In March, the Fed downgraded growth and changed how it viewed future interest rate movements to catch up to the market. The Fed said that GDP in 2019 would grow at 2.1%, down from 2.3% in January. This compares to the Trump administration’s claim that growth would increase by 3% for the entire year. The Fed also downgraded its growth prospects for 2020 to 1.9%. The most stunning change of heart came with the Fed forecast of future interest rate changes. Coming into the FOMC meeting, the Fed has its dot plot showing another 2-3 interest rate increases in 2019. It also had another 2 in 2020. Following the meeting, it was revealed that the Fed now has no increases in 2019 and one in 2020.
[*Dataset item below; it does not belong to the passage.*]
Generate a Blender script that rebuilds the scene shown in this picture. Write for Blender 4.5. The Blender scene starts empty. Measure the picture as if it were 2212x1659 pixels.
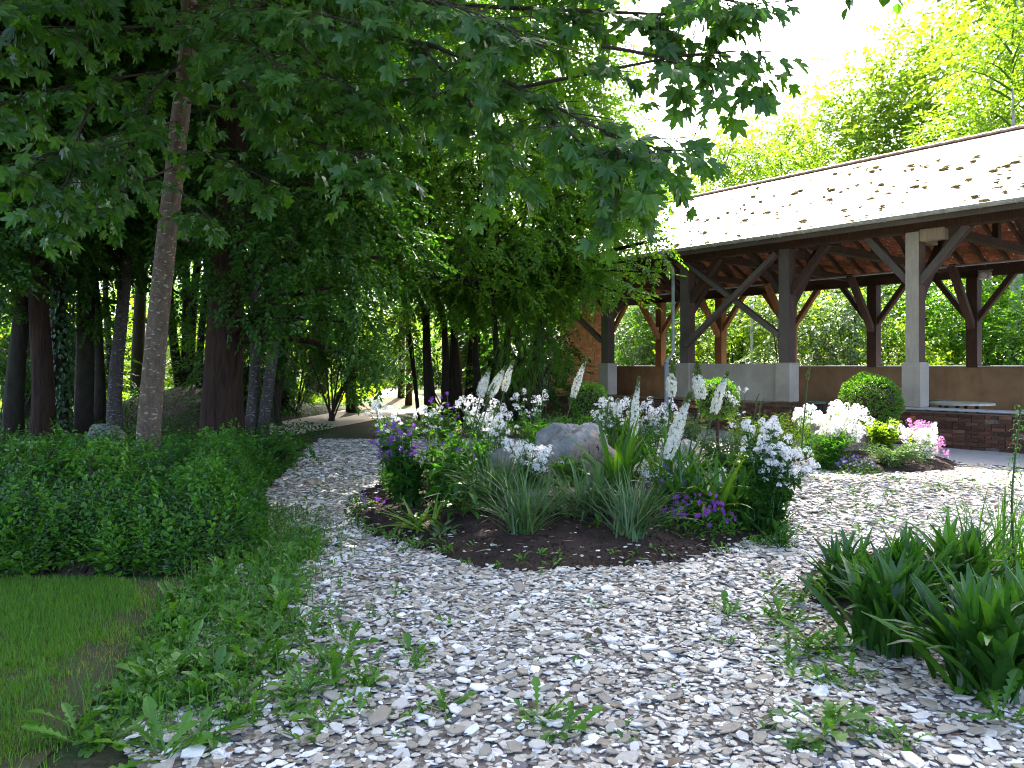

US Yields Point to Flat Growth

Yields

in the US tumbled in the wake of the Fed’s decision. The 10-year yield tumbled to a fresh 15-month low. The 10-year yields which shows how much the government of the United States needs to pay to borrow funds for 10-years dropped to 2.47%. The yield curve in the United States now points to flat growth. The 2-year versus the 10-year yield curve shows that rates are just above zero, hovering near 10-basis points. The yield curve is nearly inverted. When yields are inverted, they are pointing to decelerating growth and a possible recession. In the past, the yield curve has only been inverted when the market was convinced that the US economy was going into a recession. This last time this occurred was at in 2007. Things are soft around the globe, and the US is barely holding on to economic gains. Data out of the European Union and Japan reflects a decelerating economic environment.